Reviewer Flickchart ranking: 3,390 / 5,719 (41%)
The Russo Brothers’ second Netflix film (after The Gray Man, 2022) lands with a $320 million price tag starring Chris Pratt and Netflix it girl Millie Bobby Brown (Enola Holmes, 2020). Is The Electric State able to captivate, or will it be another mega-dollar dud?
The film follows Michelle (Brown), an orphaned teen living in the remains of a rebuilding world after a devastating war with the machines. The battle was won by humanity when a tech billionaire (Stanley Tucci) created a technology that allowed people to upload their minds into drones. The humans defeated the machines and the robots were banished to the “exclusion zone.”

Michelle now resides with a neglectful and abusive foster parent (Jason Alexander), while the rest of the world has become dependent on the new drone tech, living in a largely virtual world. Michelle becomes a kind of emo-Luddite and teenage outsider. One day, she is visited by a cute robot named Cosmo, who convinces Michelle that her little brother is alive and is being held captive, somehow connected to the life of the robots. Along the way, they meet up with the wisecracking scavenger Keats (Pratt), a robo-mercenary played by Giancarlo Esposito (Abigail, 2024), a helpful scientist played by Ke Huy Quan (Everything Everywhere All at Once, 2022), and a village of cute and quirky robots voiced by a wide variety of stars (Woody Harrelson, Anthony Mackie, Brian Cox, Jenny Slate, Colman Domingo, and the tireless Alan Tudyk).
The Electric State is a by-the-book sci-fi adventure that is more interested in being adorable than making a cohesive storyline. The Russo’s ask us to distrust advanced technology and the wealth and power that it provides, while also compelling us to sympathize with the more cuddly robots and hope for their continuation in our lives. The robots probably have something to do with immigration, but I don’t believe that point is well-delivered.

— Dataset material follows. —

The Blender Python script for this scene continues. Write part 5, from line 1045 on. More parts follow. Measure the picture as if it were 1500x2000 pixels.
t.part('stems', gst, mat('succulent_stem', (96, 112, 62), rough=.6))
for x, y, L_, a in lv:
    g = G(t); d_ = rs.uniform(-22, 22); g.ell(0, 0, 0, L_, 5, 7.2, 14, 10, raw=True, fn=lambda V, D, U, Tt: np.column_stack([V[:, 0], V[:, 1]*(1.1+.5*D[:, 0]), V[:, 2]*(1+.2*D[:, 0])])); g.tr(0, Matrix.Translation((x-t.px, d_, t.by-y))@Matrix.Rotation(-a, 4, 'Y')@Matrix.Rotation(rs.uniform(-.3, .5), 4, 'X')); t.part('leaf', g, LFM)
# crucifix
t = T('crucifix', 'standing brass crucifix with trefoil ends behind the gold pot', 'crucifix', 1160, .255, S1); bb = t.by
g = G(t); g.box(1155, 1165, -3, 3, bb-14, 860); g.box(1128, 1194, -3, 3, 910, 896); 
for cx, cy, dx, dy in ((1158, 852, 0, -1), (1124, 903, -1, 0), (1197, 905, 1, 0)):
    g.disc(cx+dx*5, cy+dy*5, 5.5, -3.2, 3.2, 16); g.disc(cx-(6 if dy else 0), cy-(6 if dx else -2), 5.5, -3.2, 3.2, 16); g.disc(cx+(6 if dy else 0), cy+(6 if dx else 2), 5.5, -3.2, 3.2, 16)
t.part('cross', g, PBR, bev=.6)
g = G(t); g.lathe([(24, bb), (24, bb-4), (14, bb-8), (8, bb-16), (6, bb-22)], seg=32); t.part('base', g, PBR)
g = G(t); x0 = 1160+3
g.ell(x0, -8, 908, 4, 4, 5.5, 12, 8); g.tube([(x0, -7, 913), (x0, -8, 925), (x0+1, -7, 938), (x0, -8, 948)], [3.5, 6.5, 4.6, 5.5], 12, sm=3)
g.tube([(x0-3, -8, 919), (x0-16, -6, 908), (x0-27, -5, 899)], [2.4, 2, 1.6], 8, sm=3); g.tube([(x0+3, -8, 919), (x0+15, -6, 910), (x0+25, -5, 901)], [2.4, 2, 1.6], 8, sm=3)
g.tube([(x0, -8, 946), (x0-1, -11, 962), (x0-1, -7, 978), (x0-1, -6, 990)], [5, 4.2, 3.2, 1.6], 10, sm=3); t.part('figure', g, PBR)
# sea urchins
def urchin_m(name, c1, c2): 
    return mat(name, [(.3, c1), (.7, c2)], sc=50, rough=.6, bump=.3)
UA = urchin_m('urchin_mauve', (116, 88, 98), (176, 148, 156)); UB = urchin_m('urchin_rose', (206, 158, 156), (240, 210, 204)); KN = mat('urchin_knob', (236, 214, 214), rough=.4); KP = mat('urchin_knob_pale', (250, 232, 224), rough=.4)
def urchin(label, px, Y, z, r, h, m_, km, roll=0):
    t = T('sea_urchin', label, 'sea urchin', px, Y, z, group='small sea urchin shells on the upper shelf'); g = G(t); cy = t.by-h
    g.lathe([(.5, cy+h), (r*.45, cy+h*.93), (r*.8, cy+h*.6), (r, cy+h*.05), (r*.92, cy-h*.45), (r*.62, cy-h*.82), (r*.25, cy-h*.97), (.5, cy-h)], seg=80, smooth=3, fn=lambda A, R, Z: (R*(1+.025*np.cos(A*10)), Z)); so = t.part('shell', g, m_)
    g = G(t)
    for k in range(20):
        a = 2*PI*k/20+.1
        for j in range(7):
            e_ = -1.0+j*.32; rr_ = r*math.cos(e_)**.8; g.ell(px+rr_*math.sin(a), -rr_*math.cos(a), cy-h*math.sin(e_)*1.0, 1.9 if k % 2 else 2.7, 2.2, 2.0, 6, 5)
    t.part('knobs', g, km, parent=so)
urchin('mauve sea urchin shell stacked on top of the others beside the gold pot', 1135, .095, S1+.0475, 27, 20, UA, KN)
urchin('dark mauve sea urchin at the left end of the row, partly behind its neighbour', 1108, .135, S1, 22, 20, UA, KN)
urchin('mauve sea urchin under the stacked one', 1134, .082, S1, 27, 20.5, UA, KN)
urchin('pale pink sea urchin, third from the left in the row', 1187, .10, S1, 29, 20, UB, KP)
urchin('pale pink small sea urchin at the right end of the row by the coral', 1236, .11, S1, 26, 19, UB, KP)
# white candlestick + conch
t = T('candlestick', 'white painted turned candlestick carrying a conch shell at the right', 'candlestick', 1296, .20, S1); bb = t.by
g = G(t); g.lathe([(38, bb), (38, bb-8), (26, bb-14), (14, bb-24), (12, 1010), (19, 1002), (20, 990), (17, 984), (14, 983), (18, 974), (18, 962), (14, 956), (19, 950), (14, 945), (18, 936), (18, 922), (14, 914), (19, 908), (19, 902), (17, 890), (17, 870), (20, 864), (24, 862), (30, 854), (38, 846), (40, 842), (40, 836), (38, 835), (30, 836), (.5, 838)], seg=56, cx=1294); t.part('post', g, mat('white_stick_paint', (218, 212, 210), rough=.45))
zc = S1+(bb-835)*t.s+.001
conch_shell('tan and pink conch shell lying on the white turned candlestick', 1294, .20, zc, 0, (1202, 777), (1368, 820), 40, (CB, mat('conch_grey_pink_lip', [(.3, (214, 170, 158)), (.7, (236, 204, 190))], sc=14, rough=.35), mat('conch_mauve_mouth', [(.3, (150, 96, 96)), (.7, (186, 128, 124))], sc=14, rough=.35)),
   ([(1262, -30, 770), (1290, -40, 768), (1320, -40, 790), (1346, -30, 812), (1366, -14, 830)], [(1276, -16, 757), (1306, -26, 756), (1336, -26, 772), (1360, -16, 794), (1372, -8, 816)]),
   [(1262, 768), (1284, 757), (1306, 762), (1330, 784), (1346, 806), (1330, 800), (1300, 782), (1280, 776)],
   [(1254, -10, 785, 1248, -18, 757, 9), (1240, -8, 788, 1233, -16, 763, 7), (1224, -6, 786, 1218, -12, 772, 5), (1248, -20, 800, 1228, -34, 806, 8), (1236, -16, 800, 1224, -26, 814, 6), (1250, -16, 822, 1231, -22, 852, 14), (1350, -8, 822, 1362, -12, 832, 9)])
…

Millie Bobby Brown is a charming lead, while Pratt does his usual post-Parks & Rec performance. The Electric State is an overstuffed buddy film that lacks enough ideas to provide any purpose for following the romp through the fallen world. I was reminded of Spielberg’s Artificial Intelligence (2001) in how the film unfolds, but the Russo’s never engage with their characters, following formulas and hoping a charismatic cast will do all the heavy lifting. It’s no more than an acceptable action comedy sci-fi yarn that will appeal to younger audiences and those hoping to tune out for a while.